* start *

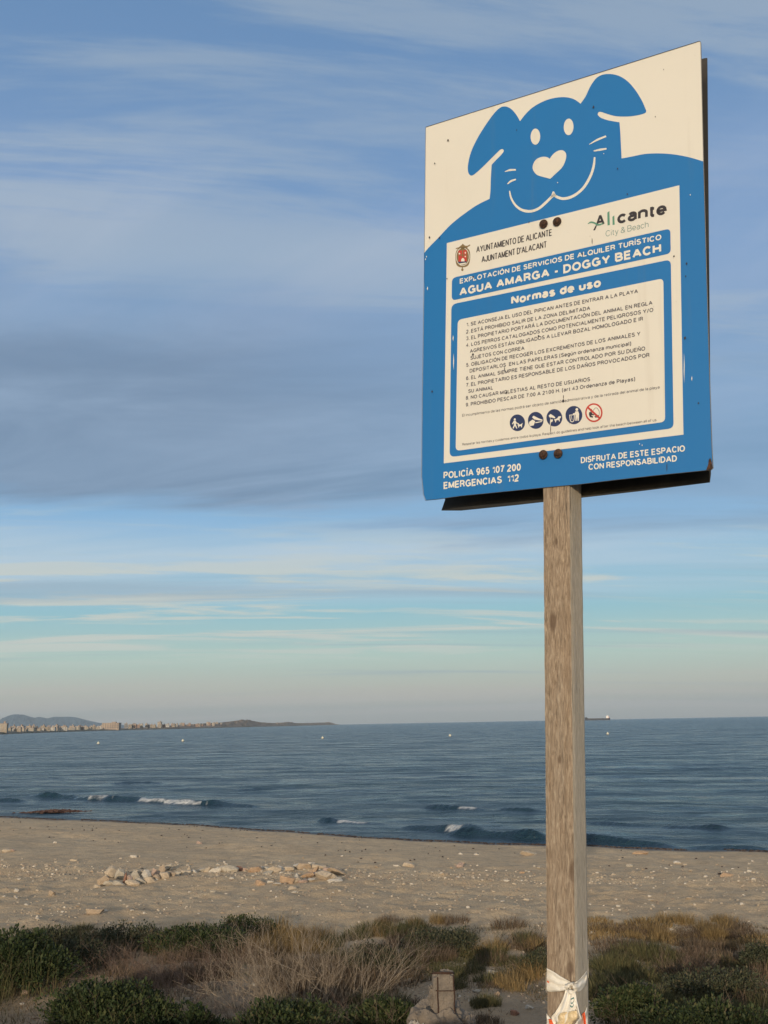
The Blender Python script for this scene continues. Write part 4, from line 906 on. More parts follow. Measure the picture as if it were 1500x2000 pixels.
# ================================================================== STONES
def stone_fn(base):
    def fn(t, b):
        tcn = t.new('ShaderNodeTexCoord'); P = tcn.outputs['Object']; oi = t.new('ShaderNodeObjectInfo')
        n = t.noise(P, 4., 5, .65); n2 = t.noise(P, 22, 4, .6)
        c = t.mix(t.smooth(n, .35, .65), base, tuple(v*.72 for v in base))
        c = t.mix(t.smooth(n2, .6, .75, 0, .5), c, tuple(v*.45 for v in base))
        t.l.new(c, b.inputs['Base Color']); t.l.new(t.bump(n2, .6, .01), b.inputs['Normal'])
    return fn
SCOL = {'cream': (.56, .46, .34), 'pale grey': (.50, .44, .35), 'tan': (.47, .36, .25), 'orange tan': (.50, .345, .22), 'reddish': (.38, .20, .13), 'whitish': (.64, .58, .49), 'pink': (.50, .36, .28)}
SM_ = {k: material(k.replace(' ', '_')+'_stone', rough=.9, fn=stone_fn(v)) for k, v in SCOL.items()}
import bmesh
def rock_mesh(seed, n=16, flat=.6):
    r = random.Random(seed); bm = bmesh.new()
    for k in range(n):
        v = Vector((r.gauss(0, 1), r.gauss(0, 1), r.gauss(0, 1))).normalized()*r.uniform(.82, 1.05)
        bm.verts.new((max(-.82, min(.82, v.x)), max(-.8, min(.8, v.y)), max(-.75, min(.75, v.z))*1.0))
    res = bmesh.ops.convex_hull(bm, input=bm.verts)
    bmesh.ops.delete(bm, geom=[g for g in set(res['geom_interior']+res['geom_unused']) if isinstance(g, bmesh.types.BMVert)], context='VERTS')
    bmesh.ops.bevel(bm, geom=list(bm.edges), offset=.06, segments=1, affect='EDGES', clamp_overlap=True)
    me = bpy.data.meshes.new('stone'); bm.to_mesh(me); bm.free(); return me
RM = [rock_mesh(s) for s in range(14)]
def stone(px, py, wpx, hpx, colr, label, group, lean=0, depth=.75, cat='stone', zoff=0.):
    p = ground_at(px, py); k = p.y/F
    me = RM[random.randrange(14)].copy(); me.materials.clear(); me.materials.append(SM_[colr])
    w_, h_ = wpx*k/1.7, hpx*k/1.5
    dp_ = (w_+h_)/2*depth
    o = obj('stone', me, None, None, label, cat, group, loc=(p.x, p.y+dp_*.5, gz(p.x, p.y+dp_*.5)+h_*.30+zoff*k))
    o.scale = (w_, dp_, h_*.93); o.rotation_euler = (random.uniform(-.15, .15), lean+random.uniform(-.15, .15), random.uniform(-.5, .5))
    return o
Z4 = lambda x, y: (180+x/2.885, 1660+y/2.885)
ORD = ['first', 'second', 'third', 'fourth', 'fifth', 'sixth', 'seventh', 'eighth', 'ninth', 'tenth', 'eleventh', 'twelfth', 'thirteenth', 'fourteenth', 'fifteenth', 'sixteenth', 'seventeenth', 'eighteenth', 'nineteenth', 'twentieth', 'twenty-first', 'twenty-second', 'twenty-third', 'twenty-fourth']
SEG = [('left heap of the row', 'stones of the row on the sand', [
    (22, 212, 40, 22, 'cream', 0, 0), (60, 200, 62, 62, 'tan', -.7, 0), (92, 195, 55, 30, 'pale grey', 0, 0), (100, 160, 56, 56, 'cream', -.5, 12), (140, 196, 70, 26, 'pale grey', .1, 0), (152, 168, 46, 64, 'pale grey', .2, 6), (182, 190, 14, 72, 'reddish', .06, 0), (205, 185, 30, 50, 'pink', .2, 0), (222, 200, 68, 34, 'cream', .1, 0),
    (240, 170, 52, 46, 'pale grey', .7, 4), (262, 158, 40, 44, 'cream', .3, 8), (270, 190, 60, 34, 'pale grey', .6, 0), (300, 165, 44, 56, 'whitish', .7, 4), (322, 184, 60, 40, 'cream', .6, 0), (352, 150, 40, 44, 'pink', .3, 4), (362, 166, 34, 30, 'tan', .5, 0), (392, 132, 44, 40, 'tan', .2, 6), (403, 160, 46, 42, 'cream', .2, 0), (420, 118, 62, 26, 'pale grey', -.3, 8), (448, 148, 38, 38, 'tan', .1, 0)]),
    ('middle of the row', 'stones of the row on the sand', [
    (486, 140, 30, 26, 'pale grey', 0, 0), (520, 142, 60, 36, 'cream', -.4, 0), (545, 118, 24, 28, 'cream', .5, 4), (575, 130, 30, 18, 'whitish', .7, 0), (610, 124, 50, 22, 'pale grey', -.3, 0), (648, 126, 60, 34, 'cream', -.4, 0), (690, 126, 70, 32, 'whitish', -.3, 0), (735, 122, 46, 40, 'pale grey', 0, 0), (775, 122, 76, 42, 'pale grey', 0, 0), (824, 120, 34, 34, 'reddish', 0, 0), (848, 118, 34, 24, 'pink', 0, 0), (876, 118, 40, 26, 'tan', 0, 0), (915, 124, 72, 40, 'orange tan', 0, 0), (968, 108, 40, 20, 'whitish', 0, 0), (985, 136, 54, 18, 'pale grey', -.2, 0), (1022, 122, 72, 38, 'cream', 0, 0), (1064, 112, 46, 18, 'whitish', .5, 0)]),
    ('right pile of the row', 'stones of the row on the sand', [
    (1108, 116, 52, 28, 'cream', -.2, 0), (1148, 104, 44, 30, 'whitish', -.4, 0), (1190, 105, 74, 40, 'tan', 0, 0), (1236, 92, 34, 24, 'whitish', 0, 4), (1275, 104, 72, 26, 'cream', 0, 2), (1245, 130, 70, 30, 'orange tan', -.5, 0), (1212, 160, 70, 34, 'orange tan', -.4, 0), (1262, 150, 50, 30, 'pink', -.2, 0), (1300, 166, 80, 54, 'cream', 0, 0), (1340, 130, 70, 34, 'pink', .2, 3), (1372, 144, 88, 46, 'tan', .3, 0), (1352, 162, 50, 32, 'cream', .5, 0), (1385, 168, 40, 18, 'pale grey', 0, 0), (1364, 180, 76, 20, 'whitish', 0, 0), (1095, 188, 76, 54, 'orange tan', -.1, 0), (1142, 182, 50, 32, 'cream', 0, 0), (1152, 158, 28, 28, 'whitish', .3, 0), (1184, 184, 50, 22, 'pink', 0, 0), (1232, 178, 44, 18, 'whitish', 0, 0)])]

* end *

• Description of the task:
Give the data above again in full and unchanged, skipping the pictures.

• Complete output:
The Blender Python script for this scene continues. Write part 4, from line 906 on. More parts follow. Measure the picture as if it were 1500x2000 pixels.
# ================================================================== STONES
def stone_fn(base):
    def fn(t, b):
        tcn = t.new('ShaderNodeTexCoord'); P = tcn.outputs['Object']; oi = t.new('ShaderNodeObjectInfo')
        n = t.noise(P, 4., 5, .65); n2 = t.noise(P, 22, 4, .6)
        c = t.mix(t.smooth(n, .35, .65), base, tuple(v*.72 for v in base))
        c = t.mix(t.smooth(n2, .6, .75, 0, .5), c, tuple(v*.45 for v in base))
        t.l.new(c, b.inputs['Base Color']); t.l.new(t.bump(n2, .6, .01), b.inputs['Normal'])
    return fn
SCOL = {'cream': (.56, .46, .34), 'pale grey': (.50, .44, .35), 'tan': (.47, .36, .25), 'orange tan': (.50, .345, .22), 'reddish': (.38, .20, .13), 'whitish': (.64, .58, .49), 'pink': (.50, .36, .28)}
SM_ = {k: material(k.replace(' ', '_')+'_stone', rough=.9, fn=stone_fn(v)) for k, v in SCOL.items()}
import bmesh
def rock_mesh(seed, n=16, flat=.6):
    r = random.Random(seed); bm = bmesh.new()
    for k in range(n):
        v = Vector((r.gauss(0, 1), r.gauss(0, 1), r.gauss(0, 1))).normalized()*r.uniform(.82, 1.05)
        bm.verts.new((max(-.82, min(.82, v.x)), max(-.8, min(.8, v.y)), max(-.75, min(.75, v.z))*1.0))
    res = bmesh.ops.convex_hull(bm, input=bm.verts)
    bmesh.ops.delete(bm, geom=[g for g in set(res['geom_interior']+res['geom_unused']) if isinstance(g, bmesh.types.BMVert)], context='VERTS')
    bmesh.ops.bevel(bm, geom=list(bm.edges), offset=.06, segments=1, affect='EDGES', clamp_overlap=True)
    me = bpy.data.meshes.new('stone'); bm.to_mesh(me); bm.free(); return me
RM = [rock_mesh(s) for s in range(14)]
def stone(px, py, wpx, hpx, colr, label, group, lean=0, depth=.75, cat='stone', zoff=0.):
    p = ground_at(px, py); k = p.y/F
    me = RM[random.randrange(14)].copy(); me.materials.clear(); me.materials.append(SM_[colr])
    w_, h_ = wpx*k/1.7, hpx*k/1.5
    dp_ = (w_+h_)/2*depth
    o = obj('stone', me, None, None, label, cat, group, loc=(p.x, p.y+dp_*.5, gz(p.x, p.y+dp_*.5)+h_*.30+zoff*k))
    o.scale = (w_, dp_, h_*.93); o.rotation_euler = (random.uniform(-.15, .15), lean+random.uniform(-.15, .15), random.uniform(-.5, .5))
    return o
Z4 = lambda x, y: (180+x/2.885, 1660+y/2.885)
ORD = ['first', 'second', 'third', 'fourth', 'fifth', 'sixth', 'seventh', 'eighth', 'ninth', 'tenth', 'eleventh', 'twelfth', 'thirteenth', 'fourteenth', 'fifteenth', 'sixteenth', 'seventeenth', 'eighteenth', 'nineteenth', 'twentieth', 'twenty-first', 'twenty-second', 'twenty-third', 'twenty-fourth']
SEG = [('left heap of the row', 'stones of the row on the sand', [
    (22, 212, 40, 22, 'cream', 0, 0), (60, 200, 62, 62, 'tan', -.7, 0), (92, 195, 55, 30, 'pale grey', 0, 0), (100, 160, 56, 56, 'cream', -.5, 12), (140, 196, 70, 26, 'pale grey', .1, 0), (152, 168, 46, 64, 'pale grey', .2, 6), (182, 190, 14, 72, 'reddish', .06, 0), (205, 185, 30, 50, 'pink', .2, 0), (222, 200, 68, 34, 'cream', .1, 0),
    (240, 170, 52, 46, 'pale grey', .7, 4), (262, 158, 40, 44, 'cream', .3, 8), (270, 190, 60, 34, 'pale grey', .6, 0), (300, 165, 44, 56, 'whitish', .7, 4), (322, 184, 60, 40, 'cream', .6, 0), (352, 150, 40, 44, 'pink', .3, 4), (362, 166, 34, 30, 'tan', .5, 0), (392, 132, 44, 40, 'tan', .2, 6), (403, 160, 46, 42, 'cream', .2, 0), (420, 118, 62, 26, 'pale grey', -.3, 8), (448, 148, 38, 38, 'tan', .1, 0)]),
    ('middle of the row', 'stones of the row on the sand', [
    (486, 140, 30, 26, 'pale grey', 0, 0), (520, 142, 60, 36, 'cream', -.4, 0), (545, 118, 24, 28, 'cream', .5, 4), (575, 130, 30, 18, 'whitish', .7, 0), (610, 124, 50, 22, 'pale grey', -.3, 0), (648, 126, 60, 34, 'cream', -.4, 0), (690, 126, 70, 32, 'whitish', -.3, 0), (735, 122, 46, 40, 'pale grey', 0, 0), (775, 122, 76, 42, 'pale grey', 0, 0), (824, 120, 34, 34, 'reddish', 0, 0), (848, 118, 34, 24, 'pink', 0, 0), (876, 118, 40, 26, 'tan', 0, 0), (915, 124, 72, 40, 'orange tan', 0, 0), (968, 108, 40, 20, 'whitish', 0, 0), (985, 136, 54, 18, 'pale grey', -.2, 0), (1022, 122, 72, 38, 'cream', 0, 0), (1064, 112, 46, 18, 'whitish', .5, 0)]),
    ('right pile of the row', 'stones of the row on the sand', [
    (1108, 116, 52, 28, 'cream', -.2, 0), (1148, 104, 44, 30, 'whitish', -.4, 0), (1190, 105, 74, 40, 'tan', 0, 0), (1236, 92, 34, 24, 'whitish', 0, 4), (1275, 104, 72, 26, 'cream', 0, 2), (1245, 130, 70, 30, 'orange tan', -.5, 0), (1212, 160, 70, 34, 'orange tan', -.4, 0), (1262, 150, 50, 30, 'pink', -.2, 0), (1300, 166, 80, 54, 'cream', 0, 0), (1340, 130, 70, 34, 'pink', .2, 3), (1372, 144, 88, 46, 'tan', .3, 0), (1352, 162, 50, 32, 'cream', .5, 0), (1385, 168, 40, 18, 'pale grey', 0, 0), (1364, 180, 76, 20, 'whitish', 0, 0), (1095, 188, 76, 54, 'orange tan', -.1, 0), (1142, 182, 50, 32, 'cream', 0, 0), (1152, 158, 28, 28, 'whitish', .3, 0), (1184, 184, 50, 22, 'pink', 0, 0), (1232, 178, 44, 18, 'whitish', 0, 0)])]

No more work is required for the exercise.